Output all lines exactly, with nothing added or dropped.

----- DATASET EXCERPT -----

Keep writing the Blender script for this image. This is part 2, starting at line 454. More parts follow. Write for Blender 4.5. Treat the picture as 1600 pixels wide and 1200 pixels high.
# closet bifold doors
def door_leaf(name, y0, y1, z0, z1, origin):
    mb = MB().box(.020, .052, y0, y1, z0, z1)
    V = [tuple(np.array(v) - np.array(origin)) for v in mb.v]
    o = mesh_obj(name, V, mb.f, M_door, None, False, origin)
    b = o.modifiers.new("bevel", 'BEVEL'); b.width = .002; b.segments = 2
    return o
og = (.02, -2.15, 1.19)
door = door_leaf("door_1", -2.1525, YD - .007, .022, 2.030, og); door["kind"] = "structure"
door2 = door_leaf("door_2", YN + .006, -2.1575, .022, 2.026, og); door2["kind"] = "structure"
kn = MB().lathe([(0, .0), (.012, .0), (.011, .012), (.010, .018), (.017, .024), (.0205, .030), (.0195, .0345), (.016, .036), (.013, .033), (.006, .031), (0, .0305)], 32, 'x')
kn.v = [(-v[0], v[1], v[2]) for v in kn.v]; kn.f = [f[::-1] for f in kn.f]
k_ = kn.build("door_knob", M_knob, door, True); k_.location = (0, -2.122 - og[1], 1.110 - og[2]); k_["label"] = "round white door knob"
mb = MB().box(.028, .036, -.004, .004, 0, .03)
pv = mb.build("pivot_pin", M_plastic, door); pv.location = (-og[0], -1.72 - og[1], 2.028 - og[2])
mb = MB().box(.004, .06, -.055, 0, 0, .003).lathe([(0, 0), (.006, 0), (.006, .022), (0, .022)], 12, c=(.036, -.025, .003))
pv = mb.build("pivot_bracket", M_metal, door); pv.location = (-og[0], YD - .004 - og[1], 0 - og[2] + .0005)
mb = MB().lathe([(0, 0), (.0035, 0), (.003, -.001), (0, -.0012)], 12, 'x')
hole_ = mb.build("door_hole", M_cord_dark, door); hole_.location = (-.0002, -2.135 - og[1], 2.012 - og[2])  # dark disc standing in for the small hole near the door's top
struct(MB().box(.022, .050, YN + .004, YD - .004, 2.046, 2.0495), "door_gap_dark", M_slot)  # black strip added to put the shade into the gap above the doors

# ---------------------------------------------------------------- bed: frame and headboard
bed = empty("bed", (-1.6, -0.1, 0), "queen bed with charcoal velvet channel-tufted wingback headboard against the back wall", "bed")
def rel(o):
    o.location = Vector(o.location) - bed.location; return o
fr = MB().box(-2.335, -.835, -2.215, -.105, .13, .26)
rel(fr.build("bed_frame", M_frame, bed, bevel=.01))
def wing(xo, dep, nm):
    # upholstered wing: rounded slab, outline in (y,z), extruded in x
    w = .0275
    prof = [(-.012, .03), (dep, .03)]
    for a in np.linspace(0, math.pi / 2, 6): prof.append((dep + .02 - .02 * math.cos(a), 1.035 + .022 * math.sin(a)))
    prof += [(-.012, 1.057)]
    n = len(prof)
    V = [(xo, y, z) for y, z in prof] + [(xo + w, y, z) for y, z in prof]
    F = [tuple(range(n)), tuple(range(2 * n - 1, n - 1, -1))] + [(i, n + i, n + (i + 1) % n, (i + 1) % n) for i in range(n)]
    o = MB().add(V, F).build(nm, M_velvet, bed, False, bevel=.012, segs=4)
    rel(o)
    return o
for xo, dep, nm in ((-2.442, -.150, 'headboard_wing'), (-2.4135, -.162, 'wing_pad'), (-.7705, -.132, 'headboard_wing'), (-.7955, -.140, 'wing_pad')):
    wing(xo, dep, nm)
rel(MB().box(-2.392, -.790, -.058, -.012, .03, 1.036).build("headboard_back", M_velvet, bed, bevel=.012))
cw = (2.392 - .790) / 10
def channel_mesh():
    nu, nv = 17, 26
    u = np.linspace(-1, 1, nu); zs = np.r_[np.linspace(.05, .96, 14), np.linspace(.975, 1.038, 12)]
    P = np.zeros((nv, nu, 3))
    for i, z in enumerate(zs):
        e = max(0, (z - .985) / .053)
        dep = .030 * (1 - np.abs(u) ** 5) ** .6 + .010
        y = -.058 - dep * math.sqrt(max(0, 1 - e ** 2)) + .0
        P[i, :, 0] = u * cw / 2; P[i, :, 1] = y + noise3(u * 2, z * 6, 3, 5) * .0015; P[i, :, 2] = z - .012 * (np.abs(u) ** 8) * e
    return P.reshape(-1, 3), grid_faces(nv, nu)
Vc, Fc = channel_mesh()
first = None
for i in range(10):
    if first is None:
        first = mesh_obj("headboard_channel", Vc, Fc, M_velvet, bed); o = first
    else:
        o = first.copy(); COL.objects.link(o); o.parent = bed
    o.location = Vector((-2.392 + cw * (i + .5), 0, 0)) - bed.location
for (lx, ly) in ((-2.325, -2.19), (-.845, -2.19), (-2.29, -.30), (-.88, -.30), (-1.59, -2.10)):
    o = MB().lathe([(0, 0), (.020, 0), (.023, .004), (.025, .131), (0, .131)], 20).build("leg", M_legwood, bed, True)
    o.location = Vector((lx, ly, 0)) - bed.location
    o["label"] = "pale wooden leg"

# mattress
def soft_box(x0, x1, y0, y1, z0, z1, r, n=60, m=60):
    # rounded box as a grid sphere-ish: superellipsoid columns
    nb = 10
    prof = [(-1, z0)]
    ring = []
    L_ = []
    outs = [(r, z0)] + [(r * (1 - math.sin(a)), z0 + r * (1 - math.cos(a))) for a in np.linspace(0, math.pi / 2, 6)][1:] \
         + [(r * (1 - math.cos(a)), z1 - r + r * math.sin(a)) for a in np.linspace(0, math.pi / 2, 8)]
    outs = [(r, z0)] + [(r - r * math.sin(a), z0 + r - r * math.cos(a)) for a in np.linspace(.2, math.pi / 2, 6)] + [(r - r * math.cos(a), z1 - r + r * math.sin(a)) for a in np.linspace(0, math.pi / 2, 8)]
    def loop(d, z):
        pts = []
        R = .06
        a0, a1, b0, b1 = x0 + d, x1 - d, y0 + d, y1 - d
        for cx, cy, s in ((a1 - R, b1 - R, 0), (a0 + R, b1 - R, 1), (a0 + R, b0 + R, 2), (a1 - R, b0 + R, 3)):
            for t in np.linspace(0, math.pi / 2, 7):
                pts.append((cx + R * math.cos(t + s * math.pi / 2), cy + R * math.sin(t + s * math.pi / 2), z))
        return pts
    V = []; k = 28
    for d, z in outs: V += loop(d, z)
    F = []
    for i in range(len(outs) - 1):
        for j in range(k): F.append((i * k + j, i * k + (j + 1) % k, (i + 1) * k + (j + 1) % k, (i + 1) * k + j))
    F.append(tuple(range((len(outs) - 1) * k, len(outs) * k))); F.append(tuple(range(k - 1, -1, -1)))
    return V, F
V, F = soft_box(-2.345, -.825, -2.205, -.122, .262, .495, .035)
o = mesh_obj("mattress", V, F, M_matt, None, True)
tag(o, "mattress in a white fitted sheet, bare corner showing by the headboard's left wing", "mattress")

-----

■ FINISHED EXERCISE ■
Keep writing the Blender script for this image. This is part 2, starting at line 454. More parts follow. Write for Blender 4.5. Treat the picture as 1600 pixels wide and 1200 pixels high.
# closet bifold doors
def door_leaf(name, y0, y1, z0, z1, origin):
    mb = MB().box(.020, .052, y0, y1, z0, z1)
    V = [tuple(np.array(v) - np.array(origin)) for v in mb.v]
    o = mesh_obj(name, V, mb.f, M_door, None, False, origin)
    b = o.modifiers.new("bevel", 'BEVEL'); b.width = .002; b.segments = 2
    return o
og = (.02, -2.15, 1.19)
door = door_leaf("door_1", -2.1525, YD - .007, .022, 2.030, og); door["kind"] = "structure"
door2 = door_leaf("door_2", YN + .006, -2.1575, .022, 2.026, og); door2["kind"] = "structure"
kn = MB().lathe([(0, .0), (.012, .0), (.011, .012), (.010, .018), (.017, .024), (.0205, .030), (.0195, .0345), (.016, .036), (.013, .033), (.006, .031), (0, .0305)], 32, 'x')
kn.v = [(-v[0], v[1], v[2]) for v in kn.v]; kn.f = [f[::-1] for f in kn.f]
k_ = kn.build("door_knob", M_knob, door, True); k_.location = (0, -2.122 - og[1], 1.110 - og[2]); k_["label"] = "round white door knob"
mb = MB().box(.028, .036, -.004, .004, 0, .03)
pv = mb.build("pivot_pin", M_plastic, door); pv.location = (-og[0], -1.72 - og[1], 2.028 - og[2])
mb = MB().box(.004, .06, -.055, 0, 0, .003).lathe([(0, 0), (.006, 0), (.006, .022), (0, .022)], 12, c=(.036, -.025, .003))
pv = mb.build("pivot_bracket", M_metal, door); pv.location = (-og[0], YD - .004 - og[1], 0 - og[2] + .0005)
mb = MB().lathe([(0, 0), (.0035, 0), (.003, -.001), (0, -.0012)], 12, 'x')
hole_ = mb.build("door_hole", M_cord_dark, door); hole_.location = (-.0002, -2.135 - og[1], 2.012 - og[2])  # dark disc standing in for the small hole near the door's top
struct(MB().box(.022, .050, YN + .004, YD - .004, 2.046, 2.0495), "door_gap_dark", M_slot)  # black strip added to put the shade into the gap above the doors

# ---------------------------------------------------------------- bed: frame and headboard
bed = empty("bed", (-1.6, -0.1, 0), "queen bed with charcoal velvet channel-tufted wingback headboard against the back wall", "bed")
def rel(o):
    o.location = Vector(o.location) - bed.location; return o
fr = MB().box(-2.335, -.835, -2.215, -.105, .13, .26)
rel(fr.build("bed_frame", M_frame, bed, bevel=.01))
def wing(xo, dep, nm):
    # upholstered wing: rounded slab, outline in (y,z), extruded in x
    w = .0275
    prof = [(-.012, .03), (dep, .03)]
    for a in np.linspace(0, math.pi / 2, 6): prof.append((dep + .02 - .02 * math.cos(a), 1.035 + .022 * math.sin(a)))
    prof += [(-.012, 1.057)]
    n = len(prof)
    V = [(xo, y, z) for y, z in prof] + [(xo + w, y, z) for y, z in prof]
    F = [tuple(range(n)), tuple(range(2 * n - 1, n - 1, -1))] + [(i, n + i, n + (i + 1) % n, (i + 1) % n) for i in range(n)]
    o = MB().add(V, F).build(nm, M_velvet, bed, False, bevel=.012, segs=4)
    rel(o)
    return o
for xo, dep, nm in ((-2.442, -.150, 'headboard_wing'), (-2.4135, -.162, 'wing_pad'), (-.7705, -.132, 'headboard_wing'), (-.7955, -.140, 'wing_pad')):
    wing(xo, dep, nm)
rel(MB().box(-2.392, -.790, -.058, -.012, .03, 1.036).build("headboard_back", M_velvet, bed, bevel=.012))
cw = (2.392 - .790) / 10
def channel_mesh():
    nu, nv = 17, 26
    u = np.linspace(-1, 1, nu); zs = np.r_[np.linspace(.05, .96, 14), np.linspace(.975, 1.038, 12)]
    P = np.zeros((nv, nu, 3))
    for i, z in enumerate(zs):
        e = max(0, (z - .985) / .053)
        dep = .030 * (1 - np.abs(u) ** 5) ** .6 + .010
        y = -.058 - dep * math.sqrt(max(0, 1 - e ** 2)) + .0
        P[i, :, 0] = u * cw / 2; P[i, :, 1] = y + noise3(u * 2, z * 6, 3, 5) * .0015; P[i, :, 2] = z - .012 * (np.abs(u) ** 8) * e
    return P.reshape(-1, 3), grid_faces(nv, nu)
Vc, Fc = channel_mesh()
first = None
for i in range(10):
    if first is None:
        first = mesh_obj("headboard_channel", Vc, Fc, M_velvet, bed); o = first
    else:
        o = first.copy(); COL.objects.link(o); o.parent = bed
    o.location = Vector((-2.392 + cw * (i + .5), 0, 0)) - bed.location
for (lx, ly) in ((-2.325, -2.19), (-.845, -2.19), (-2.29, -.30), (-.88, -.30), (-1.59, -2.10)):
    o = MB().lathe([(0, 0), (.020, 0), (.023, .004), (.025, .131), (0, .131)], 20).build("leg", M_legwood, bed, True)
    o.location = Vector((lx, ly, 0)) - bed.location
    o["label"] = "pale wooden leg"

# mattress
def soft_box(x0, x1, y0, y1, z0, z1, r, n=60, m=60):
    # rounded box as a grid sphere-ish: superellipsoid columns
    nb = 10
    prof = [(-1, z0)]
    ring = []
    L_ = []
    outs = [(r, z0)] + [(r * (1 - math.sin(a)), z0 + r * (1 - math.cos(a))) for a in np.linspace(0, math.pi / 2, 6)][1:] \
         + [(r * (1 - math.cos(a)), z1 - r + r * math.sin(a)) for a in np.linspace(0, math.pi / 2, 8)]
    outs = [(r, z0)] + [(r - r * math.sin(a), z0 + r - r * math.cos(a)) for a in np.linspace(.2, math.pi / 2, 6)] + [(r - r * math.cos(a), z1 - r + r * math.sin(a)) for a in np.linspace(0, math.pi / 2, 8)]
    def loop(d, z):
        pts = []
        R = .06
        a0, a1, b0, b1 = x0 + d, x1 - d, y0 + d, y1 - d
        for cx, cy, s in ((a1 - R, b1 - R, 0), (a0 + R, b1 - R, 1), (a0 + R, b0 + R, 2), (a1 - R, b0 + R, 3)):
            for t in np.linspace(0, math.pi / 2, 7):
                pts.append((cx + R * math.cos(t + s * math.pi / 2), cy + R * math.sin(t + s * math.pi / 2), z))
        return pts
    V = []; k = 28
    for d, z in outs: V += loop(d, z)
    F = []
    for i in range(len(outs) - 1):
        for j in range(k): F.append((i * k + j, i * k + (j + 1) % k, (i + 1) * k + (j + 1) % k, (i + 1) * k + j))
    F.append(tuple(range((len(outs) - 1) * k, len(outs) * k))); F.append(tuple(range(k - 1, -1, -1)))
    return V, F
V, F = soft_box(-2.345, -.825, -2.205, -.122, .262, .495, .035)
o = mesh_obj("mattress", V, F, M_matt, None, True)
tag(o, "mattress in a white fitted sheet, bare corner showing by the headboard's left wing", "mattress")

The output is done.